Students often have lots of interest and questions about graffiti, graffiti art and street art. My response usually includes the fact that I love graffiti art and street art, especially if the artist takes their time to make something that’s really well designed (and in some cases has permission to create it). From my perspective, you can’t make a quality work of art in a few seconds while simultaneously looking over your shoulder for the cops. That’s where I draw the line between art and vandalism. Vandalism includes tagging/defacing a space that the artist knows will have to be washed off immediately (store windows, front doors of businesses, subway token booths, etc.). Fortunately, most graffiti artists create works in spots that can linger for a while. And some linger for a long, long time, which is great if they are well done, whether they exist as an artist’s tag or as a painting that includes the artist’s tag.
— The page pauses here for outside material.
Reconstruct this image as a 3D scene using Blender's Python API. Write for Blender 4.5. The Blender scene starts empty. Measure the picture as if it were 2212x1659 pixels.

Barry McGee and the late Margaret Kilgallen are featured in season 1 and address the idea of graffiti as an art form- an art form where you see the artist’s hand in the work vs. things like billboards, which Margaret Kilgallen calls “mind garbage”. Barry McGee goes on to make the point that graffiti can simply be painted over with a roller- something you cannot do with a really bad commercial jingle that stays in your head.
There are literally tons of books and sites that help us teach about graffiti as an art form, even Banksy’s Exit Through the Gift Shop has been nominated for an Oscar at this point, but three resources I want to point out this week include two websites- The Dirt Floor and Brooklyn Street Art– and the film Bomb It.
The Dirt Floor gives you a rolling update on street art in and around Los Angeles. The creators of the site describe it this way:
The Dirt Floor is a leading contemporary and underground arts and culture magazine dedicated to surfacing the best of street, underground art, and pop culture in its many forms. We believe that art is a lifestyle and the solution to all problems. We are low value with high purpose. We are dedicated to non-educational activities, self indulgent thoughts, unfinished and incomplete actions. Our work is not easily classified or marketable. This protects us from analysis, judgment or criticism. We have no direction, motivation other than a cursed reflex to purge our anonymous mental overflows in a public forum and then run away from it and hide behind our cloak of digital anonymity.
Brooklyn Street Art is described as:
…the new creative spirit that runs in the streets, the artist studios, and galleries of New York and beyond. New hybrids, new techniques, and new mediums are expanding the definition of public art, street art, graffiti, and urban art; each vying for the attention of passers-by. As trends develop in the street, we watch to see how they affect popular culture and the rest of the art world.
Jon Reiss’s Bomb It is over 90 minutes of graffiti art education that features dozens of characters who give the inside, outside and upside-down scoop on what makes graffiti art in the first place. Viewers will be introduced to Cornbread, Tracy 168, Revs and others. While it has its share of profanity laced throughout the commentary and may not be suitable for the classroom in some cases, there is plenty of history and BEAUTIFUL shots that make this a worthwhile film to see.
Teaching with contemporary art involves acknowledging that students have an interest in what pushes the boundaries of art and even of what’s legal. Bringing the subject of graffiti into the classroom allows for not only some beautiful work, it also allows for deep conversation about what art can be, how some artists choose to make their work, and even whether graffiti artists would consider themselves artists in the first place. But I would encourage a combination of layered discussion that teaches about and fuels graffiti art vs. simply working in a style that looks like graffiti. For starters, weren’t cave painters the first graffiti artists??